══ RECORDS SHOWN ══

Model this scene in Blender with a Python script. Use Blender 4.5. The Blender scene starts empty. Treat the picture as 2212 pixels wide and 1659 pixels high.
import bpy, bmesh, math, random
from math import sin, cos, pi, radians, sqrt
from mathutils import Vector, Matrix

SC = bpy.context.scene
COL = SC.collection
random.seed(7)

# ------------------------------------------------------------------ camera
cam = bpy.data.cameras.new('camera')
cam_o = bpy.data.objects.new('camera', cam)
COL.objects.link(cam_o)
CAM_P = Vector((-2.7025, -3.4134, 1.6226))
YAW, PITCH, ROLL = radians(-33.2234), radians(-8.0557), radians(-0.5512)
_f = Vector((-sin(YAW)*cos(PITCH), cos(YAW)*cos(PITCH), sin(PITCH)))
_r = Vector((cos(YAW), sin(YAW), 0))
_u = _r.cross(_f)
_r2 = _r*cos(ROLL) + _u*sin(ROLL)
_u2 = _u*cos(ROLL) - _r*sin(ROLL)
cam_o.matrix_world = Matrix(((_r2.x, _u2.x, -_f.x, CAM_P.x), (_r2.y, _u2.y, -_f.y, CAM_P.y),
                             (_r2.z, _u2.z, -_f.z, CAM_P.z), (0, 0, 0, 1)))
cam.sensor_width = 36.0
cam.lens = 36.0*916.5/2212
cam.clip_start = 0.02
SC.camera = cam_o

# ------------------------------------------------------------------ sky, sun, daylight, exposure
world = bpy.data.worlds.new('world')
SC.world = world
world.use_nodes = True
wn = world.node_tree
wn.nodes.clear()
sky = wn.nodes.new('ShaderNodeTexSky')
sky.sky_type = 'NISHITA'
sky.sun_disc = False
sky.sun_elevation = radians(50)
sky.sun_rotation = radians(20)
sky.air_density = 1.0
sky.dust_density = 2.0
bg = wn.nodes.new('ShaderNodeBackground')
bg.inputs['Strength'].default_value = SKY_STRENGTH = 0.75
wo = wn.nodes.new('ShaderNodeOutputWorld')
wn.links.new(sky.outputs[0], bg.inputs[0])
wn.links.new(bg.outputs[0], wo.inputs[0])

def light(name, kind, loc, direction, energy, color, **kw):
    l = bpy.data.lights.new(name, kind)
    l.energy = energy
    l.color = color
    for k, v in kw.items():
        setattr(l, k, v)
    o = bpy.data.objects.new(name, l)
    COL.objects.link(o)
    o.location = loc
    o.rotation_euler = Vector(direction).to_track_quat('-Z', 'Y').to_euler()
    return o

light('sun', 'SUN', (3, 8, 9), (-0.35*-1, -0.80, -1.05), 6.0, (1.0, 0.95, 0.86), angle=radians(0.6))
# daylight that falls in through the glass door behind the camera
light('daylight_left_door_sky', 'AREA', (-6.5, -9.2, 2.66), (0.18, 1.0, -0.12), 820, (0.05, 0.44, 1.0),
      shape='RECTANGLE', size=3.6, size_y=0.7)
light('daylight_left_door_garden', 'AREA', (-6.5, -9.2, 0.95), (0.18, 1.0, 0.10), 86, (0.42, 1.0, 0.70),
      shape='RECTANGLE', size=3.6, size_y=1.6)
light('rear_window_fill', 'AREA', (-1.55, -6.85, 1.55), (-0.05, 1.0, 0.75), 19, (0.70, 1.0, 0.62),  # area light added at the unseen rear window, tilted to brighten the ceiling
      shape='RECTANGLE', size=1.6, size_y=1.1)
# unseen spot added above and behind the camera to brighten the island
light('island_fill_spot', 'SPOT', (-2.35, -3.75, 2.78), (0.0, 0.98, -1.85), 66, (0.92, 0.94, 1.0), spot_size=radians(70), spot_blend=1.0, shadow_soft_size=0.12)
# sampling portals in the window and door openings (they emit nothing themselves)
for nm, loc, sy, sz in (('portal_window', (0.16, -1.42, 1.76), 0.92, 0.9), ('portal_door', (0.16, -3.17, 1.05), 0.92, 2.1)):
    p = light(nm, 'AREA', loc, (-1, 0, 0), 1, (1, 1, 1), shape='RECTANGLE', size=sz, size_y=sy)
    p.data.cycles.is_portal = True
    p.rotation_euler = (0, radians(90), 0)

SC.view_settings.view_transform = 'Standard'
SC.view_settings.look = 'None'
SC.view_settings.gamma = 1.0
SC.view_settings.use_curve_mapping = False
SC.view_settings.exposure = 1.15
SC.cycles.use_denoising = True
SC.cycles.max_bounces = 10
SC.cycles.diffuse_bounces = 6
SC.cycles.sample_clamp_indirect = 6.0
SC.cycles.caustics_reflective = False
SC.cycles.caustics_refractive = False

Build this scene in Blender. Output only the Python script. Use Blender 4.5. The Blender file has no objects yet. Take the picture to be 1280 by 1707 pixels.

═══

_YOUR TASK_
Copy each line of the records containing the string "Blender".

_EXERCISE SOLUTION_
Model this scene in Blender with a Python script. Use Blender 4.5. The Blender scene starts empty. Treat the picture as 2212 pixels wide and 1659 pixels high.
Build this scene in Blender. Output only the Python script. Use Blender 4.5. The Blender file has no objects yet. Take the picture to be 1280 by 1707 pixels.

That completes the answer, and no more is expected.